Without a doubt if you want the best all-in-one water-cooling kit, you have to look at the Corsair H100 model. For a long time kits like these have been slightly less competitive to the higher-end air-cooling solutions on the market. H100 has changed that in an instance.

The addition of the larger radiator and the extra fan has a lot to do with it winning us over in the lab. The extra surface area along with the dual fan setup allows the system to dissipate more heat at a faster rate. A rate no air-cooler can come close too.

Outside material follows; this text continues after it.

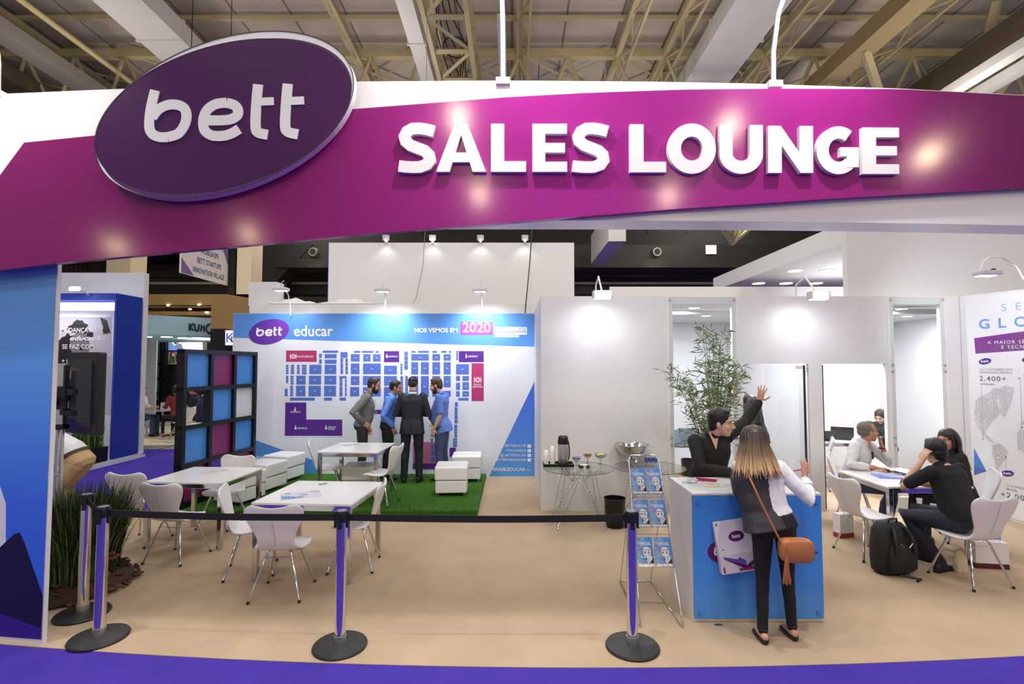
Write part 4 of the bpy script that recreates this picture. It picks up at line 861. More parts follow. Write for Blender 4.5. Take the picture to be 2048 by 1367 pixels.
# ================================================================== tall grass bed beside the entrance wall
t = thing('grass_bed', 'bed of tall dark grass with bark chips inside the entrance wall', 'plant', (-3.98, 4.85, 0))
m = MB(); m.lathe([(.30, 0), (.36, .02), (.34, .09), (.2, .14), (.02, .15)], 20, sy=1.3); m.build('soil_mound', M('soil', (70, 48, 34), .95, bump=.8, scale=30, var=.3), t, smooth=60)
m = MB(); 
for i in range(2600):
    a = random.uniform(0, 2 * PI); r_ = .26 * math.sqrt(random.random()); x, y = r_ * math.cos(a), 1.2 * r_ * math.sin(a)
    hh_ = random.uniform(.5, .98); ln = random.uniform(.02, .28); a2 = a + random.gauss(0, .5); w_ = .0045; dx, dy = -w_ * math.sin(a2), w_ * math.cos(a2)
    P_ = [(x + ln * f_ * f_ * math.cos(a2), y + ln * f_ * f_ * math.sin(a2), .1 + hh_ * f_ * (1 - .12 * f_)) for f_ in (0, .35, .7, 1)]
    vs = []
    for k_, p_ in enumerate(P_[:-1]): vs += [(p_[0] - dx, p_[1] - dy, p_[2]), (p_[0] + dx, p_[1] + dy, p_[2])]
    vs.append(P_[-1]); m.add(vs, [(0, 1, 3, 2), (2, 3, 5, 4), (4, 5, 6)], random.choice((0, 0, 0, 1, 1, 2)))
m.build('grass_blades', [M('reed_dark', (36, 52, 24), .6, spec=.3), M('reed_mid', (58, 80, 36), .6, spec=.3), M('reed_light', (104, 120, 66), .6, spec=.3)], t)
m = MB()
for i in range(130):
    a = random.uniform(0, 2 * PI); r_ = random.uniform(.2, .42); z = .10 + random.uniform(0, .06) if r_ < .33 else .03
    T_ = Matrix.Translation((r_ * math.cos(a), r_ * 1.25 * math.sin(a), z)) @ Matrix.Rotation(random.uniform(0, 6), 4, 'Z') @ Matrix.Rotation(random.uniform(-.6, .6), 4, 'X')
    m.cbox((0, 0, 0), (random.uniform(.03, .09), random.uniform(.02, .04), random.uniform(.008, .02)), random.randrange(2), T_)
tag(m.build('bark_chips', [M('bark', (92, 60, 42), .9, bump=.5, scale=60), M('bark_dark', (62, 40, 30), .9)], t), kind='stuff')
m = MB()
for (x_, y_, z_) in ((.30, -.04, .38), (.33, -.12, .18), (.36, -.06, .14), (.28, .02, .36), (.35, -.16, .13), (.30, -.1, .22)):
    for q_ in range(3): m.ell((x_ + random.uniform(-.03, .03), y_ + random.uniform(-.03, .03), z_ - .08 + random.uniform(-.03, .03)), (.035, .028, .016), 8, 0, None)
m.build('dry_leaves', M('dry_leaf', (110, 66, 44), .85), t)
# ================================================================== retractable belt barriers
def stanchion(loc, lab, rz=0.0):
    t = thing('belt_post', lab, 'barrier post', loc, rz, 'barrier posts at the entrance')
    m = MB(); m.lathe([(.192, 0), (.195, .012), (.188, .022), (.06, .034), (.045, .036)], 48); m.build('base', M('base_black', (34, 34, 36), .5, bump=.1, scale=300), t, smooth=35)
    m = MB(); m.lathe([(.044, .03), (.044, .085)], 24); m.build('collar', STEEL, t, smooth=40)
    m = MB(); m.lathe([(.0395, .03), (.0395, .90)], 32); m.build('pole', CHROME, t, smooth=40)
    m = MB(); m.lathe([(.043, .90), (.045, .905), (.045, .965), (.041, .98)], 28)
    for a in (0, 90, 180, 270): m.cbox((0, 0, 0), (.03, .012, .115), 0, Matrix.Rotation(R(a), 4, 'Z') @ Matrix.Translation((0, -.047, .915)))
    m.build('belt_head', BLACK, t, smooth=35)
    m = MB(); m.lathe([(.036, .9805), (.034, .983)], 24); m.build('cap', M('cap_grey', (120, 120, 122), .3, .4), t, smooth=40)
    return t
sp = [fl(165, 1228), fl(198, 1276), fl(680, 1292), fl(1265, 1294)]
stanchion(sp[0], 'chrome belt post behind the leftmost one, beside the tall grass', R(20)); stanchion(sp[1], 'leftmost front chrome belt post, nearest the blue entrance wall')
stanchion(sp[2], 'middle chrome belt post in front of the white tables'); stanchion(sp[3], 'rightmost chrome belt post, in front of the catalogue rack')
def belt(a, b, lab):
    a = a + Vector((0, 0, .93)); b = b + Vector((0, 0, .93)); d = (b - a).normalized(); a = a + d * .047; b = b - d * .047; n = Vector((-d.y, d.x, 0)) * .002; rr = []
    for i in range(13):
        p = a.lerp(b, i / 12); p.z -= .012 * math.sin(PI * i / 12); rr.append([p - n - Vector((0, 0, .025)), p + n - Vector((0, 0, .025)), p + n + Vector((0, 0, .025)), p - n + Vector((0, 0, .025))])
    m = MB(); m.loft(rr); tag(m.build('barrier_belt', M('belt_black', (16, 16, 18), .7, bump=.2, scale=400)), lab, 'belt', 'black belts between the posts')
belt(sp[0], sp[1], 'short black belt between the two left posts beside the tall grass'); belt(sp[1], sp[2], 'black belt stretched across before the left white tables'); belt(sp[2], sp[3], 'black belt stretched across the empty floor to the catalogue rack')
# ================================================================== chairs
def shell_bm():
    prof = [(.225, .432), (.19, .447), (.12, .45), (.03, .443), (-.06, .438), (-.125, .445), (-.168, .472), (-.19, .52), (-.206, .58), (-.224, .65), (-.241, .72), (-.256, .785), (-.267, .83), (-.273, .862)]
    wid = [.13, .19, .222, .234, .230, .20, .166, .152, .170, .206, .240, .258, .248, .18]
    m = MB(); n = 13; top = []; 
    for i, ((y, z), w) in enumerate(zip(prof, wid)):
        row = []
        for j in range(n):
            v = -1 + 2 * j / (n - 1); dish = .018 * (1 - v * v) * (1 if i < 6 else -.0); yb = y; zb = z
            if i < 6: zb = z - dish * (.4 if i == 0 else 1) + (.0 if i else -.006)
            else:
                yb = y - .035 * (1 - v * v) * min(1, (i - 5) / 5) + .02
                if i >= 11: zb = z - (.030 * (1 - abs(v) ** 1.6)) * (i - 10) / 3
            row.append((v * w, yb, zb))
        top.append(row)
    vs = [p for r_ in top for p in r_]; fs = [(i * n + j, i * n + j + 1, (i + 1) * n + j + 1, (i + 1) * n + j) for i in range(len(prof) - 1) for j in range(n - 1)]
    return m.add(vs, fs)
def make_chair(lab, loc, rz, grp):
    t = thing('shell_chair', lab, 'chair', loc, rz, grp)
    o = shell_bm().build('seat_shell', LEATHER, t, smooth=180)
    s_ = o.modifiers.new('thick', 'SOLIDIFY'); s_.thickness = .022; s_.offset = 0
    s_ = o.modifiers.new('sub', 'SUBSURF'); s_.levels = 1; s_.render_levels = 2
    m = MB(); m.tube([(0, -.190, .50), (0, -.223, .58), (0, -.252, .655), (0, -.271, .72), (0, -.287, .785), (0, -.290, .82)], .0022, 5); m.build('back_seam', M('seam_grey', (204, 201, 203), .7), t)
    m = MB(); m.tube([(-.09, -.07, .415), (.09, -.07, .415), (.09, .10, .415), (-.09, .10, .415)], .006, 6, closed=True)
    m.tube([(-.125, -.11, .36), (.125, -.11, .36)], .003, 5); m.tube([(-.125, .14, .36), (.125, .14, .36)], .003, 5); m.cbox((0, .015, .424), (.2, .2, .012)); m.build('under_frame', CHROME, t, smooth=60)
    for sx in (-1, 1):
        for sy in (-1, 1):
            m = MB(); m.tube([(sx * .05, .015 + sy * .05, .418), (sx * .085, .015 + sy * .085, .412), (sx * .105, .015 + sy * .105, .39), (sx * .215, .015 + sy * .215, .008)], .0105, 10); l = m.build('leg', CHROME, t, smooth=60)
            m = MB(); m.tube([(sx * .212, .015 + sy * .212, .022), (sx * .218, .015 + sy * .218, 0)], .013, 8); m.build('foot_cap', BLACK, l, smooth=60)
    return t
G1 = 'white shell chairs around the left tables'; G2 = 'white shell chairs around the right table'
CH = [((-2.07, 4.74, 0), 4, 'front white shell chair of the middle table, its back towards the belt', G1),
      ((-3.57, 5.58, 0), -8, 'white shell chair with its back to the belt at the leftmost table', G1),
      ((-4.32, 6.09, 0), -5, 'white shell chair at the left end of the leftmost table, nearest the aisle', G1),
      ((-3.70, 6.72, 0), 172, 'white shell chair tucked behind the leftmost table, only its back edge showing above', G1),
      ((-2.62, 5.24, 0), -70, 'white shell chair between the leftmost and the middle table', G1),
      ((-1.60, 5.38, 0), 95, 'white shell chair at the right side of the middle table, behind the middle post', G1),
      ((-2.82, 7.95, .06), -75, 'white shell chair at the left side of the far table by the map wall', G1),
      ((-1.90, 7.55, .06), 80, 'white shell chair at the right side of the far table by the map wall', G1),
      ((3.84, 5.70, 0), -84, 'empty white shell chair at the left of the right table, beside the blue counter', G2),
      ((4.52, 6.92, 0), -125, 'white shell chair under the man in the white shirt', G2),
      ((4.37, 5.00, 0), 9, 'white shell chair under the man in the black T-shirt, back to the viewer', G2),
      ((5.33, 6.10, 0), 60, 'white shell chair under the woman with dark hair, before the map wall', G2),
      ((2.62, 9.55, 0), 150, 'white shell chair behind the bamboo window in the meeting room', 'chairs in the meeting rooms'),
      ((5.1, 8.75, 0), 60, 'white shell chair behind the right glass door, nearest the glass', 'chairs in the meeting rooms'),
      ((5.85, 8.15, 0), 200, 'white shell chair behind the tall right window, papers beside it', 'chairs in the meeting rooms')]
chair0 = None
for loc, a, lab, g in CH:
    if chair0 is None: chair0 = make_chair(lab, loc, R(a), g)
    else: dup(chair0, loc, R(a), lab, g)
# ================================================================== tables
def make_table(lab, loc, rz, w, d, grp, h=.745):
    t = thing('square_table', lab, 'table', loc, rz, grp)
    m = MB(); m.box(0, w, 0, d, h - .022, h); m.build('tabletop', WGLOSS, t, bevel=.004)
    m = MB()
    for a_ in ((.02, w - .02, .02, .045), (.02, w - .02, d - .045, d - .02), (.02, .045, .045, d - .045), (w - .045, w - .02, .045, d - .045)): m.box(*a_, h - .075, h - .022)
    m.build('apron', CHROME, t, bevel=.003)
    for x in (.012, w - .062):
        for y in (.012, d - .062): m = MB(); m.box(x, x + .05, y, y + .05, 0, h - .024); m.build('leg', CHROME, t, bevel=.004)
    return t
GT = 'white square tables with chrome legs'
t1 = make_table('leftmost white square table with chrome legs, behind the left belt', (-4.15, 5.86, 0), R(-3), .92, .86, GT)
make_table('middle white square table with a blue flyer on top, nearest the belt', (-2.49, 4.98, 0), R(-4), .98, .94, GT)
make_table('far white square table on the turf before the four standing men', (-2.83, 7.52, .06), R(-3), .90, .90, GT)
make_table('white square table covered in papers where three people sit at the right', (4.06, 5.62, 0), R(0), .92, .86, GT)
make_table('white table with open laptop inside the left glass room', (2.5, 8.7, 0), R(0), .9, .75, 'tables in the meeting rooms')
make_table('white table with black laptop behind the right glass door', (4.95, 8.85, 0), R(0), 1.3, .75, 'tables in the meeting rooms')
def flyer(lab, c, rz, w, h, mats, name='flyer', pic=True, th=.0012, cat='flyer', grp=None, base=WGLOSS):
    t = thing(name, lab, cat, c, rz, grp)
    m = MB(); m.box(-w / 2, w / 2, -h / 2, h / 2, 0, th); m.build('sheet', base, t)
    m = MB(); f = lambda x, y, d=0.0: Vector((x, y, th + .0006 + d))
    if pic:
        for i in range(7):
            x, y = random.uniform(-.4, .3) * w, random.uniform(-.42, .36) * h; m.rect(f, x, y, x + random.uniform(.08, .2) * w, y + random.uniform(.05, .2) * h, .0002 * i, i % len(mats))
        m.flat(f, [(-w * .48, -h * .48), (w * .1, -h * .48), (-w * .48, h * .1)], .0002, 0)
        m.flat(f, [(w * .48, h * .46), (w * .1, h * .46), (w * .48, h * .1)], .0002, 1 % len(mats))
        m.build('print', mats, t)
    return t
FM = [M('flyer_blue', (96, 150, 206), .5), M('flyer_lilac', (176, 160, 196), .5), M('flyer_navy', (58, 70, 110), .5), M('flyer_rose', (196, 120, 140), .5)]
flyer('blue and lilac floor plan flyer on the middle white table', fl(602, 989, .7455), R(25), .38, .27, FM, base=M('flyer_base', (204, 202, 220), .5))
flyer('blue flyer on the far white table by the map wall', fl(702, 889, .8055), R(10), .24, .17, FM)
flyer('pale printed sheet on the leftmost white table', fl(430, 942, .7455), R(20), .3, .2, [M('faint_print', (214, 210, 208), .5), M('faint_print_dark', (186, 182, 182), .5)])
m = MB(); p = fl(637, 968, .75); m.tube([p, p + Vector((.05, .03, 0)), p + Vector((.09, .01, .01))], .004, 6); tag(m.build('table_clip', BLACK), 'small black clip lying on the middle white table', 'clip')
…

The H100 is an ease to install but it is limited into what cases it can fit into. This is a problem that I do not mind at all. In order to have the cooling performance of the H100 you really need the larger rad, so this means you need placement for a dual rad setup. If you have a case that you love and do not want to change then there is the H80 you can pick up in the same places as the H100.

The H100 isn’t the quietest cooler on the market but from the loudest. Throughout the test we did hear the fans spins on the med and high setting. Depending on the GPU in the system, it could easily drown it out. And there is always the option of using the onboard fan controller to turn the RPM down a notch.

The H100 could be had for around $119 from most respectable retailers online. Making it the most expensive way of cooling the processor we have ever tested. But is it worth it? Yes.